Bei den Kollegen YEAR OF THE GOAT läuft es nicht so gut

Aber bei aller Begeisterung für die Show von DUN RINGILL steht mit YEAR OF THE GOAT noch eine Band an. Eigentlich wollten beide Bands ihre jeweils neuen Alben präsentieren. Bei den Jungs aus Norrköping hat aber das Label einen Strich durch die Rechnung gemacht, der Release wurde auf unbekannte Zeit verschoben. Die Band um Frontmann Thomas Eriksson (Ex GRIFTEGARD) macht das Beste draus, kann aber heute nicht wirklich begeistern. Der jetzt matschige Sound lässt keinen Raum, die interessante Arbeit der drei Gitarren und die absolut vorhandenen Feinheiten in den Songs zu erkennen.
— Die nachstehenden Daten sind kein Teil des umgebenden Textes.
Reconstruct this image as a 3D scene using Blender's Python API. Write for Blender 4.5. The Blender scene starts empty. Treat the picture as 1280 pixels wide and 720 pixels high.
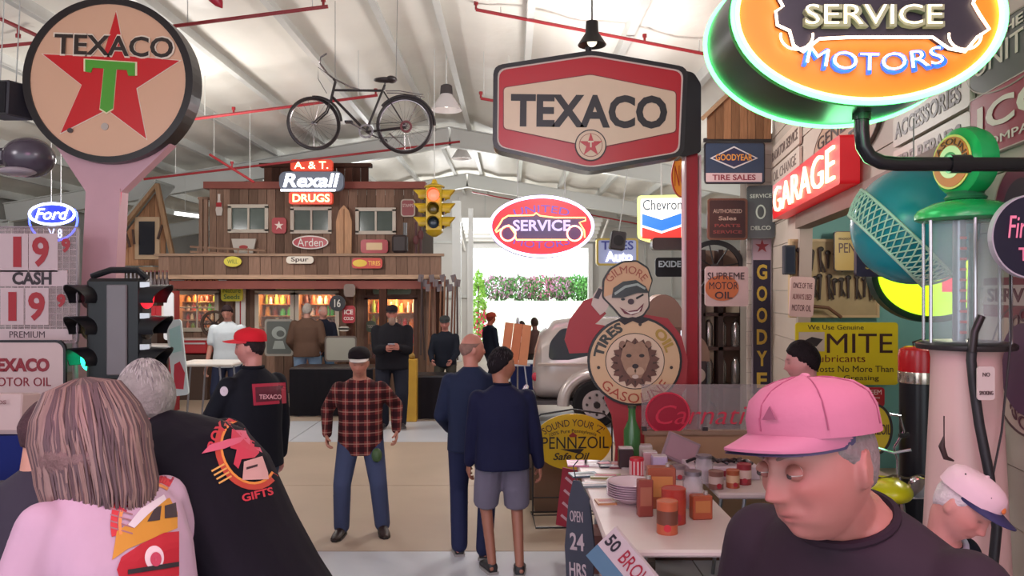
import bpy, bmesh, math, random
import numpy as np
from mathutils import Vector, Matrix, Euler
from mathutils.bvhtree import BVHTree
random.seed(7)
R = math.radians
S = bpy.context.scene
COL = S.collection
# ---------------------------------------------------------------- camera
CZ, HY = 2.08, 365.0
cd = bpy.data.cameras.new('camera'); cam = bpy.data.objects.new('camera', cd); COL.objects.link(cam)
cam.location = (0, 0, CZ); cam.rotation_euler = (R(90), 0, 0)
cd.lens = 28.125; cd.sensor_width = 36; cd.shift_y = 5/1280; cd.clip_start = .05; cd.clip_end = 400
S.camera = cam
# ---------------------------------------------------------------- world, exposure
S.view_settings.view_transform = 'Standard'; S.view_settings.look = 'None'
S.view_settings.gamma = 1; S.view_settings.exposure = 0.38
W = bpy.data.worlds.new('sky'); S.world = W; W.use_nodes = True
bg = W.node_tree.nodes['Background']; bg.inputs[0].default_value = (.86, .93, 1, 1); bg.inputs[1].default_value = 2.0
# ---------------------------------------------------------------- lamps under the roof
def lamp(kind, name, loc, power, color=(1, 1, 1), size=.3, rot=None):
    l = bpy.data.lights.new(name, kind); o = bpy.data.objects.new(name, l); COL.objects.link(o)
    o.location = loc; l.energy = power; l.color = color
    if kind == 'AREA': l.size = size
    elif kind == 'SUN': l.angle = R(2)
    else: l.shadow_soft_size = size
    if rot: o.rotation_euler = rot
    return o
sun = lamp('SUN', 'sun', (0, 60, 30), 5.0, (1, .96, .9), rot=(R(-40), R(15), 0))
for (x, y, p, c) in [(-4.6, 2.2, 230, (1, .93, .98)), (.6, 1.0, 200, (1, .9, .95)), (-4.5, 11.5, 420, (1, .96, .92)), (.8, 9.5, 420, (1, .96, .93)),
                     (-3.6, 19.8, 520, (1, 1, 1)), (1.6, 19.5, 420, (1, 1, 1)), (4.6, 14.5, 260, (1, .96, .92)), (-8.5, 8, 280, (1, .97, .95)),
                     (-1.4, 26, 420, (1, 1, 1))]:
    lamp('POINT', 'roof_lamp_light', (x, y, 3.7 if abs(x) > 4 else 4.0), p*.42, c, .35)
lamp('AREA', 'pink_neon_glow', (-1.6, -.6, 3.9), 40, (1, .33, .66), 1.2, rot=(R(35), R(-12), 0))
lamp('AREA', 'pink_neon_glow', (1.5, .0, 3.3), 15, (1, .3, .55), .9, rot=(R(30), R(-5), 0))
lamp('POINT', 'workshop_fill', (4.1, 7.2, 2.85), 55, (1, .93, .8), .15)  # unseen point light, added to brighten the workshop interior
# ---------------------------------------------------------------- materials
MATS = {}
ORD = ['leftmost', 'second from the left', 'third from the left', 'fourth from the left', 'fifth from the left', 'sixth from the left', 'seventh from the left', 'eighth from the left', 'ninth from the left', 'tenth from the left', 'eleventh from the left', 'twelfth from the left', 'rightmost']
def lin(c):
    return tuple((v/12.92 if v <= .04045 else ((v+.055)/1.055)**2.4) for v in c)
def hexc(h):
    h = h.lstrip('#'); return lin(tuple(int(h[i:i+2], 16)/255 for i in (0, 2, 4)))
def mat(h, rough=.6, metal=0, emit=0, var=0, kind=None, scale=6, bump=0, alpha=None, spec=.5):
    key = (h, rough, metal, emit, var, kind, scale, bump, alpha)
    if key in MATS: return MATS[key]
    m = bpy.data.materials.new('m_%d' % len(MATS)); m.use_nodes = True; MATS[key] = m
    N = m.node_tree.nodes; L = m.node_tree.links; b = N['Principled BSDF']
    c = hexc(h)+(1,)
    b.inputs['Base Color'].default_value = c; b.inputs['Roughness'].default_value = rough; b.inputs['Metallic'].default_value = metal
    b.inputs['Specular IOR Level'].default_value = spec
    if emit:
        b.inputs['Emission Color'].default_value = c; b.inputs['Emission Strength'].default_value = emit
    tc = N.new('ShaderNodeTexCoord')
    def noise(sc, vec=None, det=4):
        n = N.new('ShaderNodeTexNoise'); n.inputs['Scale'].default_value = sc; n.inputs['Detail'].default_value = det
        L.new(vec or tc.outputs['Object'], n.inputs['Vector']); return n
    def mapping(s):
        mp = N.new('ShaderNodeMapping'); mp.inputs['Scale'].default_value = s; L.new(tc.outputs['Object'], mp.inputs['Vector']); return mp.outputs[0]
    def hsv_by(val, lo, hi, src=None):
        mr = N.new('ShaderNodeMapRange'); mr.inputs[3].default_value = lo; mr.inputs[4].default_value = hi; L.new(val, mr.inputs[0])
        hs = N.new('ShaderNodeHueSaturation')
        if src: L.new(src, hs.inputs['Color'])
        else: hs.inputs['Color'].default_value = c
        L.new(mr.outputs[0], hs.inputs['Value']); return hs.outputs[0]
    out = None
    if rough >= .75: b.inputs['Specular IOR Level'].default_value = .15
    if kind == 'wood':
        oi = N.new('ShaderNodeObjectInfo'); out = hsv_by(oi.outputs['Random'], .6, 1.35)
        n = noise(3, mapping((14, 14, 1.2))); out = hsv_by(n.outputs[0], .55, 1.45, out)
    elif kind == 'woodx':
        oi = N.new('ShaderNodeObjectInfo'); out = hsv_by(oi.outputs['Random'], .65, 1.3)
        n = noise(3, mapping((1.2, 14, 14))); out = hsv_by(n.outputs[0], .55, 1.45, out)
    elif kind == 'attr':
        a = N.new('ShaderNodeAttribute'); a.attribute_name = 'Col'; out = a.outputs['Color']
        if var: out = hsv_by(noise(scale*4).outputs[0], 1-var, 1+var, out)
    elif kind == 'plaid':
        sx = N.new('ShaderNodeSeparateXYZ'); L.new(tc.outputs['Object'], sx.inputs[0])
        def band(o, freq, th, ph=0):
            mu = N.new('ShaderNodeMath'); mu.operation = 'MULTIPLY_ADD'; L.new(o, mu.inputs[0]); mu.inputs[1].default_value = freq; mu.inputs[2].default_value = 50+ph
            fr = N.new('ShaderNodeMath'); fr.operation = 'FRACT'; L.new(mu.outputs[0], fr.inputs[0])
            lt = N.new('ShaderNodeMath'); lt.operation = 'LESS_THAN'; L.new(fr.outputs[0], lt.inputs[0]); lt.inputs[1].default_value = th; return lt.outputs[0]
        def mix(f, a, bcol, amt=1):
            mx = N.new('ShaderNodeMix'); mx.data_type = 'RGBA'
            mm = N.new('ShaderNodeMath'); mm.operation = 'MULTIPLY'; L.new(f, mm.inputs[0]); mm.inputs[1].default_value = amt
            L.new(mm.outputs[0], mx.inputs[0])
            if isinstance(a, tuple): mx.inputs[6].default_value = a
            else: L.new(a, mx.inputs[6])
            mx.inputs[7].default_value = bcol; return mx.outputs[2]
        dk = hexc('#1d1016')+(1,); lt_ = hexc('#c9a796')+(1,); bl = hexc('#2b2a3c')+(1,)
        out = mix(band(sx.outputs[0], 11, .45), c, dk, .7)
        out = mix(band(sx.outputs[2], 11, .45), out, dk, .7)
        out = mix(band(sx.outputs[0], 11, .1, .3), out, lt_, .3)
        out = mix(band(sx.outputs[2], 11, .1, .3), out, lt_, .3)
    elif var:
        out = hsv_by(noise(scale).outputs[0], 1-var*1.6, 1+var*1.6)
    if out is not None:
        L.new(out, b.inputs['Base Color'])
    if bump:
        bn = N.new('ShaderNodeBump'); bn.inputs['Strength'].default_value = bump; bn.inputs['Distance'].default_value = .02
        nz = noise(scale*3); L.new(nz.outputs[0], bn.inputs['Height']); L.new(bn.outputs[0], b.inputs['Normal'])
    if alpha is not None:
        b.inputs['Alpha'].default_value = alpha
    return m
def glass(h='#e8f4f4', rough=.03, alpha=.25):
    return mat(h, rough, 0, alpha=alpha)
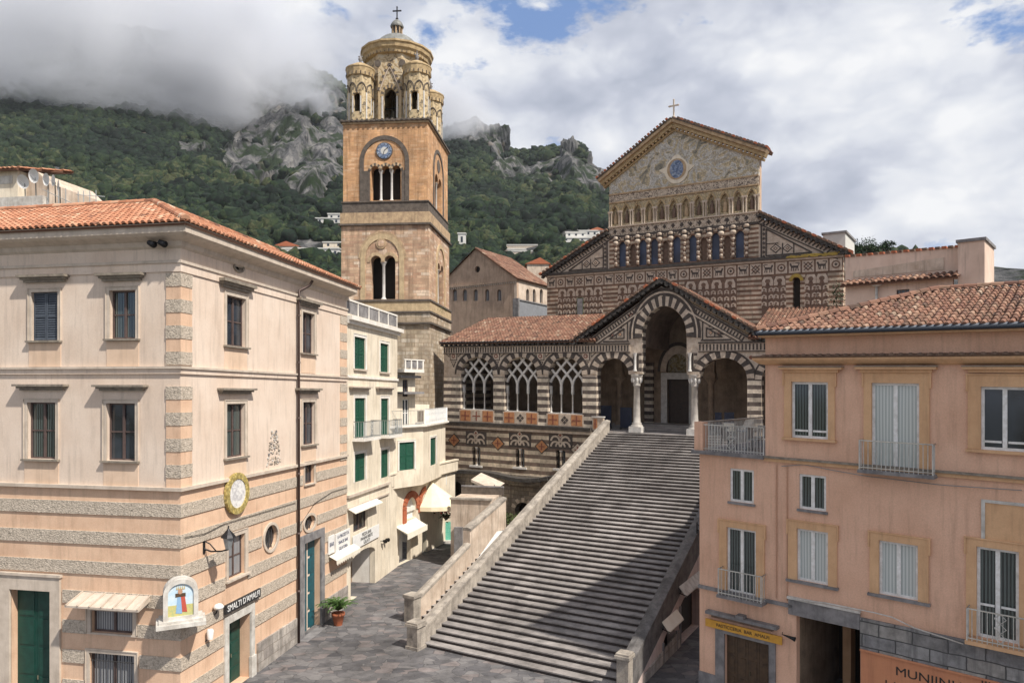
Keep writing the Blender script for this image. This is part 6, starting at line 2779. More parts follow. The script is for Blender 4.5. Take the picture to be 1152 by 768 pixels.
# raking cornice
mb = MB(NF)
GA2 = Vector((gA, gAz + .55))
for P in (Vector((bL_ - .75, gl2z - .12)), Vector((bR_ + .65, gr2z + .1))):
    for (k, w_, o_, mt) in ((-.50, .16, .14, 'gold_stone'), (-.20, .26, .40, 'gold_stone'), (.06, .24, .62, 'ochre_stone'), (.22, .10, .70, 'tower_dark')):
        d_ = (GA2 - P).normalized()
        q_ = Vector((-d_.y, d_.x))
        if q_.y < 0:
            q_ = -q_
        mb.strip(tuple(P + q_ * k), tuple(GA2 + q_ * k + d_ * k * .35), w_, -.2, o_, mt)
    L_ = (GA2 - P).length
    for i in range(int(L_ / .34)):
        c = P + (GA2 - P).normalized() * (.2 + i * .34) + q_ * -.38
        d_ = (GA2 - P).normalized()
        mb.strip(tuple(c - d_ * .08), tuple(c + d_ * .08), .16, .1, .34, 'ochre_stone' if i % 2 else 'gold_stone')
    for i in range(int(L_ / .3)):
        c = P + (GA2 - P).normalized() * (.1 + i * .3) + q_ * .34
        mb.strip(tuple(c - d_ * .10), tuple(c + d_ * .09), .15, -.15, .74, 'marble_brown' if i % 3 else 'terracotta')
mb.build('pediment_cornice', cat_)
BD = 1.2
for P in (Vector((bL_ - .85, gl2z + .14)), Vector((bR_ + .75, gr2z + .36))):
    e0_, e1_ = NF.W(P.x, .3, P.y), NF.W(P.x, -BD, P.y)
    g0_, g1_ = NF.W(gA, .3, gAz + .9), NF.W(gA, -BD, gAz + .9)
    tile_roof('nave_roof', cat_, e0_, e1_, [e0_, e1_, g1_, g0_], w=.34, l=.6, mat='old_roof_tiles')
mb = MB(NF)
mb.box(bL_ + .4, bR_ - 2.2, -9, -.5, zN1, gr2z - 1.0, 'chapel_plaster')
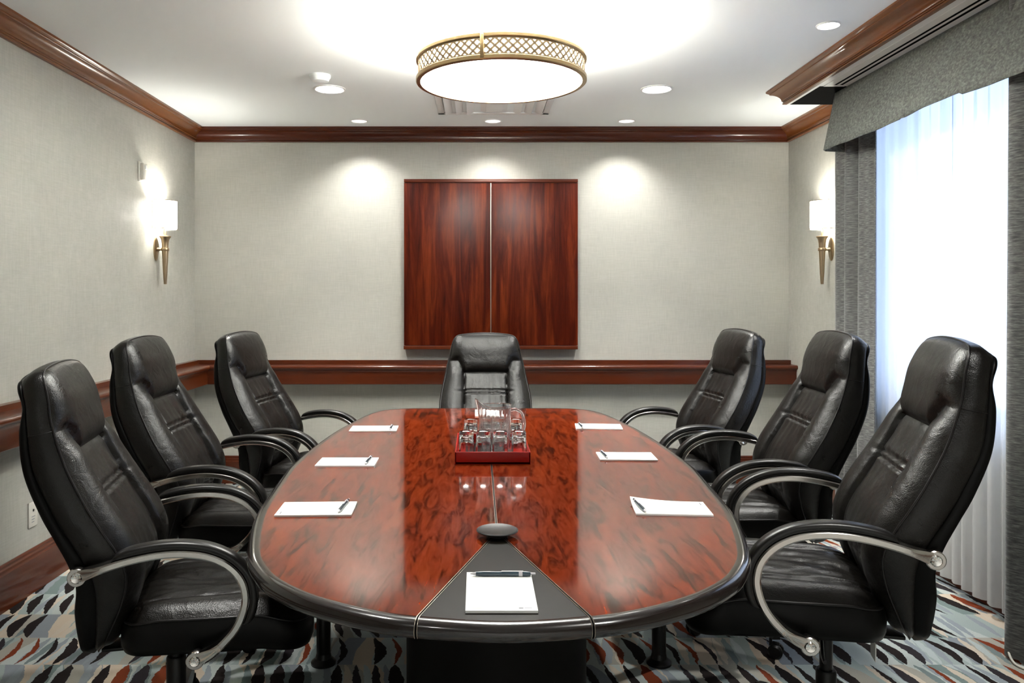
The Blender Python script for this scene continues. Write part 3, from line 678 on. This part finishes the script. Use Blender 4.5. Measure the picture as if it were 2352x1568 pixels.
def chair_back(root):
    m = len(SV)
    arcl = [0]
    for i in range(1, m): arcl.append(arcl[-1] + math.hypot(SV[i][0] - SV[i - 1][0], SV[i][1] - SV[i - 1][1]))
    tot = arcl[-1]
    V = []; zone = []
    for i, (ff, fz, gf, gz_, sf, sz, w_) in enumerate(SV):
        d = Vector((ff - gf, 0, fz - gz_)).normalized()
        # normal of the front curve
        a, b_ = SV[max(0, i - 1)], SV[min(m - 1, i + 1)]; t = Vector((b_[0] - a[0], 0, b_[1] - a[1])).normalized(); nr = Vector((t.z, 0, -t.x))
        if nr.x < 0: nr = -nr
        dt = tot - arcl[i]; db = arcl[i]
        for k in range(NA):
            u = -1 + 2 * k / (NA - 1); u = math.sin(u * PI / 2) * .35 + u * .65; l = u * w_; al = abs(l)
            de = w_ - al
            end = (1 - math.exp(-de / .022)) * (1 - math.exp(-dt / .03)) * (1 - math.exp(-db / .03))
            zb = .962 + .070 * sstep(.125, .175, al)
            cw = .135
            if fz > zb:
                bz = .014 + .032 * (1 - math.exp(-(fz - zb) / .016)) * (1 - .35 * sstep(1.06, 1.17, fz)) * (1 - .35 * (al / .22) ** 2); zn = 2
            else:
                near = math.exp(-(zb - fz) / .012)
                bz = .022 - .010 * near
                if al < cw:
                    bz += -.008 + .004 * math.cos(al / cw * PI / 2); zn = 1
                    for zs in (.838, .600):
                        q = fz - zs; bz += -.010 * (math.exp(-((q - .0085) / .0048) ** 2) + math.exp(-((q + .0085) / .0048) ** 2)) + .0060 * math.exp(-abs(q) / .05)
                        bz += .0075 * mnoise.noise(Vector((l * 32, fz * 5, 3 + zs))) * math.exp(-abs(q) / .07)
                    bz += .0045 * mnoise.noise(Vector((l * 20, fz * 6, 8)))
                else:
                    zn = 0
                    bz += .017 * math.sin(min(1, (al - cw) / max(.01, w_ - cw)) * PI) * sstep(1.02, .93, fz)
                    for zs in (.838, .99, .60):
                        bz -= .0045 * math.exp(-((fz - zs) / .006) ** 2) * math.exp(-(al - cw) / .03)
                        bz += .0038 * mnoise.noise(Vector((fz * 55 + al * 22, al * 9, zs + l))) * math.exp(-((fz - zs) / .045) ** 2) * math.exp(-(al - cw) / .05)
                bz -= .013 * math.exp(-((al - cw) / .007) ** 2) * sstep(1.0, .94, fz)
            arch = .009 * (1 - u * u) * sstep(1.12, 1.19, fz)
            V.append(Vector((ff, l, fz + arch)) + nr * (bz * end)); zone.append(zn)
    nn = NA
    Fz = {0: [], 1: [], 2: []}
    for i in range(m - 1):
        for k in range(nn - 1):
            f = (i * nn + k, i * nn + k + 1, (i + 1) * nn + k + 1, (i + 1) * nn + k)
            Fz[max(zone[j] for j in f) if 2 in [zone[j] for j in f] else min(zone[j] for j in f)].append(f)
    def subset(F, extraV=()):
        mp = {}; Vn = []; Fn = []
        for f in F:
            g = []
            for j in f:
                if j not in mp: mp[j] = len(Vn); Vn.append(V[j])
                g.append(mp[j])
            Fn.append(tuple(g))
        return Vn, Fn
    # boundary loop indices
    bl = [k for k in range(nn)] + [i * nn + nn - 1 for i in range(1, m)] + [(m - 1) * nn + k for k in range(nn - 2, -1, -1)] + [i * nn for i in range(m - 2, 0, -1)]
    def rp(j, s):   # point on the gusset (s 0 front .. 1 rear)
        i, k = divmod(j, nn); st = SV[i]; v = V[j]
        ar = v.z - st[1]
        g = Vector((st[2], v.y, st[3] + ar)); p = v.lerp(g, s); b_ = .010 * math.sin(s * PI)
        out = Vector((0, v.y, 0)); 
        if i == m - 1: out = Vector((0, 0, 1))
        elif i == 0: out = Vector((0, 0, -1))
        else: out = Vector((0, 1 if v.y > 0 else -1, 0)).lerp(Vector((0, 0, 1)), sstep(1.165, 1.196, st[1]) * .7)
        return p + out.normalized() * b_
    B0 = [V[j] for j in bl]; nb = len(bl)
    Vm, Fm = subset(Fz[0]); mb = MB(); mb.add(Vm, Fm)
    rings = [[rp(j, s) for j in bl] for s in (0, .12, .35, .6, .85, 1)]
    tuck = []
    for j in bl:
        i, k = divmod(j, nn); st = SV[i]; q = rp(j, 1); sh_ = Vector((st[4] - st[2], 0, st[5] - st[3]))
        q = q + sh_ * .45; q.y *= max(.3, 1 - .030 / max(.05, st[6]))
        if i == m - 1: q.z -= .012
        if i == 0: q.z += .012
        tuck.append(q)
    rings.append(tuck)
    Vg = [p for r in rings for p in r]; Fg = []
    for r in range(len(rings) - 1):
        for k in range(nb): Fg.append((r * nb + k, r * nb + (k + 1) % nb, (r + 1) * nb + (k + 1) % nb, (r + 1) * nb + k))
    mb.add(Vg, Fg)
    me = mesh_obj('backrest', mb.V, mb.F, 'leather', root, True, 55)
    for zn, nm in ((1, 'centre_panel'), (2, 'headrest')):
        Vs, Fs = subset(Fz[zn]); mesh_obj(nm, Vs, Fs, 'leather', me, True)
    MB().tube([p + Vector((.001, 0, 0)) for p in B0], .0034, 8, closed=True).build('piping', 'piping', me, True, None)
    # gusset seam under the headrest
    for sd in (0, nn - 1):
        i0 = min(range(m), key=lambda i: abs(SV[i][1] - 1.035)); j = i0 * nn + sd
        pts = [rp(j, s) + Vector((0, .0005 * (1 if sd else -1), -.006 * s)) for s in (0, .2, .4, .6, .8, 1)]
        MB().tube(pts, .0016, 6).build('gusset_seam', 'piping', me)
    # rear shell
    def shell(j, s):
        i, k = divmod(j, nn); st = SV[i]; v = V[j]; ar = (v.z - st[1])
        g = Vector((st[2], v.y, st[3] + ar)); r = Vector((st[4], v.y, st[5] + ar))
        inset = (.010, .002, .0, .004, .018)[s]; t = (0, .18, .6, .9, 1)[s]
        p = g.lerp(r, t); sc = max(.2, 1 - inset / max(.05, abs(SV[i][6])))
        p.y *= sc
        if i == m - 1: p.z -= inset
        if i == 0: p.z += inset
        return p
    rings = [[shell(j, s) for j in bl] for s in range(5)]
    Vg = [p for r in rings for p in r]; Fg = []
    for r in range(4):
        for k in range(nb): Fg.append((r * nb + k, r * nb + (k + 1) % nb, (r + 1) * nb + (k + 1) % nb, (r + 1) * nb + k))
    # rear face grid strips
    kk = len(Vg); Vr = []; 
    lastr = 4 * nb
    idx = {j: lastr + q for q, j in enumerate(bl)}
    for i in range(m):
        for k in range(1, nn - 1):
            j = i * nn + k
            if j in idx: continue
            Vr.append(shell(j, 4) + Vector((-.012 * (1 - (2 * k / (nn - 1) - 1) ** 2), 0, 0))); idx[j] = kk + len(Vr) - 1
    Fg += [(idx[i * nn + k], idx[i * nn + k + 1], idx[(i + 1) * nn + k + 1], idx[(i + 1) * nn + k]) for i in range(m - 1) for k in range(nn - 1)]
    mesh_obj('back_shell', Vg + Vr, Fg, 'leather_plain', root, True, 60)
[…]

Das geht auch anders, bei der gemeinsamen Tour mit THE ORDER OF ISRAFEL vor 2 (?) Jahren konnten sie auch live überzeugen. Heute nervt der fordernde Gesang von Thomas, der sich als einziger durch den Soundmatsch drückt. Schade, eigentlich schöne Songs wie “Of Darkness” kommen so überhaupt nicht zur Geltung. Irgendwann hat man das Gefühl, jeder zweite Refrain heißt “Darkness”, sodass hinten an der Bar nun bei jedem Refrain pauschal eben dieses gesungen wird. Schade für die Band, YEAR OF THE GOAT können heute Songs wie “For The King” oder “Vermit” nicht gerecht werden. Das liegt nicht wirklich an der Band, die macht einen guten Job. Aber das erkennt man heute nicht. Das sehen viele Besucher auch so, die offensichtlich wegen DUN RINGILL gekommen waren, das STICKY FINGERS leert sich sichtlich. Sehr schade für YEAR OF THE GOAT.

Das vergisst man dann aber doch schnell wieder, wenn man aus der Location gefegt wird und mit der Party-Hälfte von DUN RINGILL in einer knuffigen Brauereikneipe landet bei Johannisbeerbier, seltsam, sauer, gut! Eine Band, mit der man nicht nur vor der Bühne Spaß haben kann. Wir freuen uns auf die Tour und natürlich auf den nächsten Besuch in Göteborg, das ja neben tollen Menschen noch mehr zu bieten hat. Einfach mal beim Club der IN FLAMES-Leute vorbeizuschauen hat ja auch was.

Jedoch prägt dieses tolle Wochenende ein tiefschwarzer Schatten: zwei Tage nach diesem auch für die Band fantastischen Gig wurde der Proberaum von DUN RINGILL ausgeräumt. Ungeachtet der finanziellen Werte hat jedes Instrument für jeden Musiker seine persönliche Geschichte. Ein Bass als Einzelstück, geliebte Gitarren, alte Amps, die so heute nicht mehr gebaut werden. Das reißt alles runter, wo man doch gerade auf dem Weg nach vorne ist. Hoffen wir, dass das ein oder andere Baby seinen Weg nachhause findet. Dass sowas geht habe ich selbst erfahren dürfen. Mögen den Idioten die Finger abfaulen.